Los jugadores del Valencia serán recibidos como en las grandes ocasiones y Mestalla se volcará como si ante el Sevilla el equipo estuviera jugando para ganar la Liga, cuando la realidad sabemos por desgracia que nada tiene que ver. Esto solo lo hace posible el aficionado, el que se mueve por el sentimiento y el amor a un escudo. Hay una imagen que siempre viene a la mente cuando escribo sobre fútbol y sentimientos. Fue hace algunos años, precisamente cuando el Valencia sí se estaba jugando ser campeón de liga. Rubén Baraja había marcado el segundo gol al Espanyol, el de la remontada con diez hombres „porque esos lo eran„ después de que con 0-1 y expulsado Carboni todo parecía venirse abajo. En ese momento de euforia, todo Mestalla enloquecido y los futbolistas también, la cámara hace un barrido por la grada y se ve a una pareja de aficionados ya mayorcitos, diría que cincuenta y muchos, que lo están celebrando como el resto. En un instante, sin embargo, cambia el semblante, juntan sus caras como hace la gente que se quiere de verdad y cierran los ojos los dos al mismo tiempo. Nadie podía ser en ese momento más feliz porque su Valencia había superado un momento límite y sería campeón. Y lo habían logrado todos juntos. Les imagino esta tarde, con casi catorce años más pero todavía bien, con energía, sentados en esos mismos asientos que son los de toda la vida, cuando los títulos y también cuando los años perdidos.
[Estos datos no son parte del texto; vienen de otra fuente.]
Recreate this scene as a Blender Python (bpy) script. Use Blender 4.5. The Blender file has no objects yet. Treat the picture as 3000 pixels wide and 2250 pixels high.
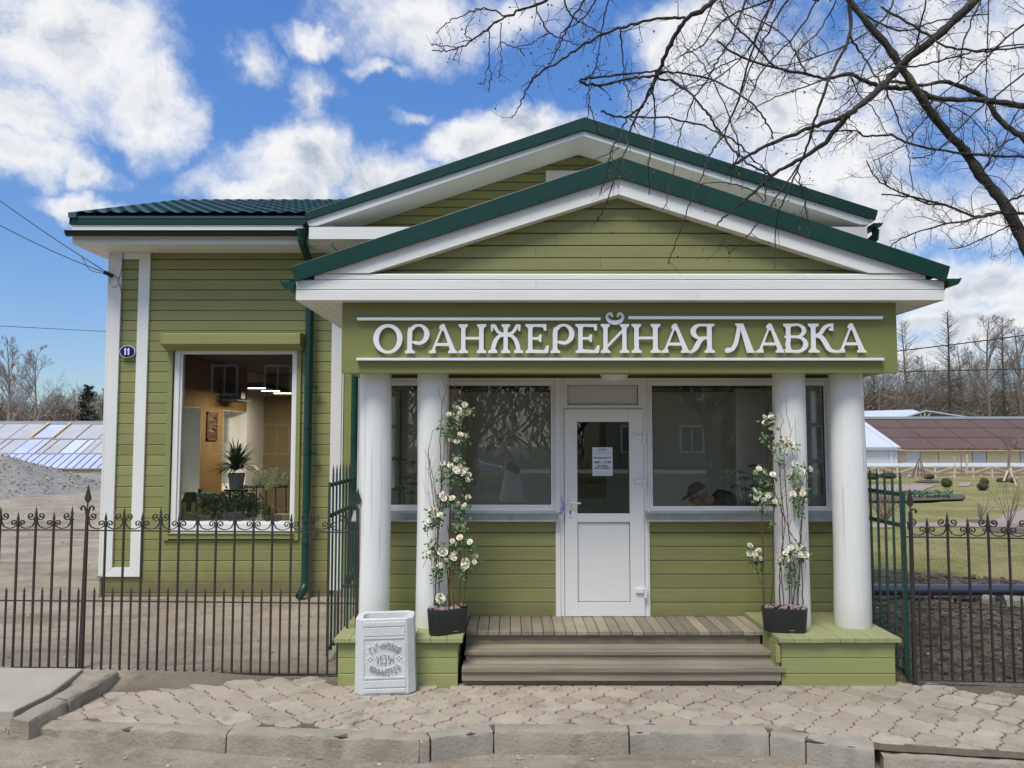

El aficionado, divino tesoro. El único que paga por participar en este espectáculo en lugar de llevárselos como casi todos los demás; el que vive por y para su equipo, y no del equipo. Tiene motivos para sentirse engañado y prueba de ello es que el propietario, el auténtico responsable de la temporada que vivimos peligrosamente, lleva desde el 3 de enero sin dar la cara en Mestalla. Muy preocupado tiene que estar si finalmente decide no honrarnos tampoco esta vez con su visita, hoy que le habíamos vuelto a poner la alfombra naranja hasta la puerta.